▶ _What you should do_: Give again only the lines beginning with the one that contains "M_deck=mat('galvanised_deck',(.235,.28,.315),.4,.35,.08,.12)" and ending with the one that contains "M_glass=mat('dark_lens_glass',(.02,.02,.03),.1)"; include both of those lines.

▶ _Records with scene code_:

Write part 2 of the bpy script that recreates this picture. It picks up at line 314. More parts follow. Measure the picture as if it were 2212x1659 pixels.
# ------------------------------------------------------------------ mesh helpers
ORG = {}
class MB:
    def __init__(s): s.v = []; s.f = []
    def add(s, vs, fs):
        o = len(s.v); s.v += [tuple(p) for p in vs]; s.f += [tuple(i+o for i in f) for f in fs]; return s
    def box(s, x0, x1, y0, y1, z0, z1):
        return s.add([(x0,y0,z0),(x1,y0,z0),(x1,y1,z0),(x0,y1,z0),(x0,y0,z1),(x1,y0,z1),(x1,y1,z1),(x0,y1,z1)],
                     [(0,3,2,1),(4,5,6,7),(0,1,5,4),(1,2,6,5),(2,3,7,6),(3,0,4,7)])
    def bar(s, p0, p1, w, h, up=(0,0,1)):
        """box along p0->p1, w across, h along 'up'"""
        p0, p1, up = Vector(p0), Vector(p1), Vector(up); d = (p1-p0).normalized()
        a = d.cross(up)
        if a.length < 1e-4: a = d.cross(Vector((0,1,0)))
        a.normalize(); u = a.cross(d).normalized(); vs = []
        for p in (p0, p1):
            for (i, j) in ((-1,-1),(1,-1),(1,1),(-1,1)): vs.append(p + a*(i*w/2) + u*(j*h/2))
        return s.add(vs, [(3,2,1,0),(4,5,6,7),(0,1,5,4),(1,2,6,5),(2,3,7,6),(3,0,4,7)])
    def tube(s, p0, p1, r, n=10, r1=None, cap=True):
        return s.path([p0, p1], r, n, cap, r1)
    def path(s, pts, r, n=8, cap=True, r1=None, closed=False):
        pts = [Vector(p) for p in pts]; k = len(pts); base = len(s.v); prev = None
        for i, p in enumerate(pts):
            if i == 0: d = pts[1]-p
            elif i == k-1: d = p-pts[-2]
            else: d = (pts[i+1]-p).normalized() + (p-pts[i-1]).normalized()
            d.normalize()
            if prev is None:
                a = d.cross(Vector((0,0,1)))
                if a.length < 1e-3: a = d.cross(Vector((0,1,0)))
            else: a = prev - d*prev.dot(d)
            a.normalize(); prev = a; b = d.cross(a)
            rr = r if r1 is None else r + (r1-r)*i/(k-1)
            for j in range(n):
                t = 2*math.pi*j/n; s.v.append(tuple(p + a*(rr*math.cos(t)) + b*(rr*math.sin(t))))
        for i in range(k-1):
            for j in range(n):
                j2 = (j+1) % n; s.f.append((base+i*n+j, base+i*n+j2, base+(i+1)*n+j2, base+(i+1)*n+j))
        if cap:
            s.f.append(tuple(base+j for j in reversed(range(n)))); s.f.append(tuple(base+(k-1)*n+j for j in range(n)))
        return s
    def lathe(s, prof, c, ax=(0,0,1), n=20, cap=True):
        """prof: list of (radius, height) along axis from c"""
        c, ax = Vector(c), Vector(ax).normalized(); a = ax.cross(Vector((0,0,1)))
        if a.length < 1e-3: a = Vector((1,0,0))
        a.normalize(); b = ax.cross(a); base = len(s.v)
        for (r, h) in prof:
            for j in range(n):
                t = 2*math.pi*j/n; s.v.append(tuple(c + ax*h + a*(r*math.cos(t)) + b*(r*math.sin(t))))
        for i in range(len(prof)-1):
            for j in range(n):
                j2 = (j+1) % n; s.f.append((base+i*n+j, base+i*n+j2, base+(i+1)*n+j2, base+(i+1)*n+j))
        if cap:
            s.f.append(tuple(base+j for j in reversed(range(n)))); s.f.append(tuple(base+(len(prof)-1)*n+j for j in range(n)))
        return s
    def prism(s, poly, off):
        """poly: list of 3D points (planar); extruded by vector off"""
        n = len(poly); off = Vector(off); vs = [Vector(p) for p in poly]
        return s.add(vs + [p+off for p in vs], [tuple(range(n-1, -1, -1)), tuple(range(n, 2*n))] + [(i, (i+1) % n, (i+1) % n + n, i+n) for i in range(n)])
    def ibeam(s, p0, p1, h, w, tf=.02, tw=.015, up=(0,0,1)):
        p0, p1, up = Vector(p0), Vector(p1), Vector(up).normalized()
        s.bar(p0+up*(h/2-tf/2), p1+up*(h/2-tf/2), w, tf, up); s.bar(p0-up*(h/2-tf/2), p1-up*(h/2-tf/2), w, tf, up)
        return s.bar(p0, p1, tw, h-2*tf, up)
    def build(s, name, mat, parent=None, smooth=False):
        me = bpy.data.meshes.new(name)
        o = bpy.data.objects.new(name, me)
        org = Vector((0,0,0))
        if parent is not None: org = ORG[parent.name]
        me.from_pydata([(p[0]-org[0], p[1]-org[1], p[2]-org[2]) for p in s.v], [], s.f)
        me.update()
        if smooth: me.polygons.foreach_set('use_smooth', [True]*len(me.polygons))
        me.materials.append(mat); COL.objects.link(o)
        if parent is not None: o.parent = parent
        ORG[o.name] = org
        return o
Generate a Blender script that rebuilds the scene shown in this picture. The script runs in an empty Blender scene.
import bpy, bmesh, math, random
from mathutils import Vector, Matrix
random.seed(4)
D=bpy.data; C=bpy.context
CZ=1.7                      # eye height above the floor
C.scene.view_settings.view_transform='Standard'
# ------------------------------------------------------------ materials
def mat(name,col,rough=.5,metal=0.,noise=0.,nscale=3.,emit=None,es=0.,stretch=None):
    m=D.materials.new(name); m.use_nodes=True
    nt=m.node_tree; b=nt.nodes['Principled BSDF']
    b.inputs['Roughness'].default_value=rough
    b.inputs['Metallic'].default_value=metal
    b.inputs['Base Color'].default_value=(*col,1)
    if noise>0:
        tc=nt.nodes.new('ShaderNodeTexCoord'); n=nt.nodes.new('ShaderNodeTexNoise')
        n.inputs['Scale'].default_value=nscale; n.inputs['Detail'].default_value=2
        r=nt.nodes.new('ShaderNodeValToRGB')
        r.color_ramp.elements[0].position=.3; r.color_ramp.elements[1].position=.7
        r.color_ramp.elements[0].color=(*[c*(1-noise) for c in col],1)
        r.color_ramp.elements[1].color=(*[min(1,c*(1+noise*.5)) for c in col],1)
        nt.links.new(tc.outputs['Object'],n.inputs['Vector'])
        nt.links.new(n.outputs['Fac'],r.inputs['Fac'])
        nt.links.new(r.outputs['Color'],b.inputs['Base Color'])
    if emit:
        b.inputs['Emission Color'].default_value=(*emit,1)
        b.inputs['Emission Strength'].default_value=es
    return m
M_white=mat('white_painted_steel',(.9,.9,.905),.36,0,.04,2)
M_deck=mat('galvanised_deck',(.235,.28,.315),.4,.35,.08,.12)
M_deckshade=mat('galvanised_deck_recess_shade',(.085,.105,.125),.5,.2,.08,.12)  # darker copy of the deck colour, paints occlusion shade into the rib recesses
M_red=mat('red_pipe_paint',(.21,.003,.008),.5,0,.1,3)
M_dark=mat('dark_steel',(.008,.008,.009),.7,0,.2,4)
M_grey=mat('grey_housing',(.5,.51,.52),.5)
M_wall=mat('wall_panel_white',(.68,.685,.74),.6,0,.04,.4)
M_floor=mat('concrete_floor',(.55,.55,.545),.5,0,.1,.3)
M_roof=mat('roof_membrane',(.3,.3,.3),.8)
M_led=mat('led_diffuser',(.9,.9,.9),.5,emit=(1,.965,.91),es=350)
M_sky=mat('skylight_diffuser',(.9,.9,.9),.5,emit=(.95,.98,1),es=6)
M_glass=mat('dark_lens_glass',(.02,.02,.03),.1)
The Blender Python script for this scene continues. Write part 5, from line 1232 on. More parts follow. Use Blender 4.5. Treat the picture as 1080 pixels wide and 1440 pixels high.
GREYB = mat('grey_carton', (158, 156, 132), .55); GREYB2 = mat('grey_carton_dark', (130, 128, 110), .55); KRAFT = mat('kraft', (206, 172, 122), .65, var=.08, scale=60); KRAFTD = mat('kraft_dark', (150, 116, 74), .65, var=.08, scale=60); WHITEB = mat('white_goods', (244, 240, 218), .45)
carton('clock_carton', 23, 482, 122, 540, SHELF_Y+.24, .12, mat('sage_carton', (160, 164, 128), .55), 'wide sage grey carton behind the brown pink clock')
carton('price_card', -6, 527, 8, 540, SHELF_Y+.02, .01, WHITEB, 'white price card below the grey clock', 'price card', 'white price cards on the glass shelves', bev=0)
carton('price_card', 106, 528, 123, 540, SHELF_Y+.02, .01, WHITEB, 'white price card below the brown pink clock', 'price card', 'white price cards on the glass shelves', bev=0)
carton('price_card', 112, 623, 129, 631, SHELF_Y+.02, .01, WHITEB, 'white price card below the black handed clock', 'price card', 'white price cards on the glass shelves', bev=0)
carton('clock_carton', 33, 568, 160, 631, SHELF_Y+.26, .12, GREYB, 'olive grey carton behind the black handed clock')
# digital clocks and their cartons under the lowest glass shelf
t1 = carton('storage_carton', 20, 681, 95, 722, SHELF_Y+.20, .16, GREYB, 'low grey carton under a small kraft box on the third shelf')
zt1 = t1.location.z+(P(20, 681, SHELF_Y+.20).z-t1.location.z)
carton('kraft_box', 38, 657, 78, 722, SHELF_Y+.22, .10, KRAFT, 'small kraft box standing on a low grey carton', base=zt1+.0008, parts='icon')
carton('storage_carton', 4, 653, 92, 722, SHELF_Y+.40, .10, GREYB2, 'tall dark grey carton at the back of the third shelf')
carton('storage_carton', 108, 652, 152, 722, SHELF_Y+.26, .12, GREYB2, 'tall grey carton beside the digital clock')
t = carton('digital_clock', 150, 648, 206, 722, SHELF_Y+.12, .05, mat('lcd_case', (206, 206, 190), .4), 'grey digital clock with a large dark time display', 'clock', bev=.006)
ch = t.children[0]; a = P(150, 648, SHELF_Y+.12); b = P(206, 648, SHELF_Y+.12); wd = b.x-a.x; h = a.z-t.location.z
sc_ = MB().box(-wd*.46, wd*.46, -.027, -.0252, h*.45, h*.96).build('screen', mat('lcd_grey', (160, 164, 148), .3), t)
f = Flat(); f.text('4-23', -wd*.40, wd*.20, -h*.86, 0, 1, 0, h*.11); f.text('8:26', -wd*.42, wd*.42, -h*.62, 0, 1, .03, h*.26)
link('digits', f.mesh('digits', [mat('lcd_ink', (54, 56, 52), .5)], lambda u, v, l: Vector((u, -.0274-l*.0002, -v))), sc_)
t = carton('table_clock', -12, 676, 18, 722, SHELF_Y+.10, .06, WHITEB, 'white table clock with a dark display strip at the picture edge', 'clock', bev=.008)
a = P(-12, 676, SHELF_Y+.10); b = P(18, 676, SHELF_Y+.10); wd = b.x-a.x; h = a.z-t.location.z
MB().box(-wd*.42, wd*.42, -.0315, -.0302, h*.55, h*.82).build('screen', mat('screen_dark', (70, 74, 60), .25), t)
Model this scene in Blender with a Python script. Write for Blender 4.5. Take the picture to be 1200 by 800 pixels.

▶ _Complete response_:
M_deck=mat('galvanised_deck',(.235,.28,.315),.4,.35,.08,.12)
M_deckshade=mat('galvanised_deck_recess_shade',(.085,.105,.125),.5,.2,.08,.12)  # darker copy of the deck colour, paints occlusion shade into the rib recesses
M_red=mat('red_pipe_paint',(.21,.003,.008),.5,0,.1,3)
M_dark=mat('dark_steel',(.008,.008,.009),.7,0,.2,4)
M_grey=mat('grey_housing',(.5,.51,.52),.5)
M_wall=mat('wall_panel_white',(.68,.685,.74),.6,0,.04,.4)
M_floor=mat('concrete_floor',(.55,.55,.545),.5,0,.1,.3)
M_roof=mat('roof_membrane',(.3,.3,.3),.8)
M_led=mat('led_diffuser',(.9,.9,.9),.5,emit=(1,.965,.91),es=350)
M_sky=mat('skylight_diffuser',(.9,.9,.9),.5,emit=(.95,.98,1),es=6)
M_glass=mat('dark_lens_glass',(.02,.02,.03),.1)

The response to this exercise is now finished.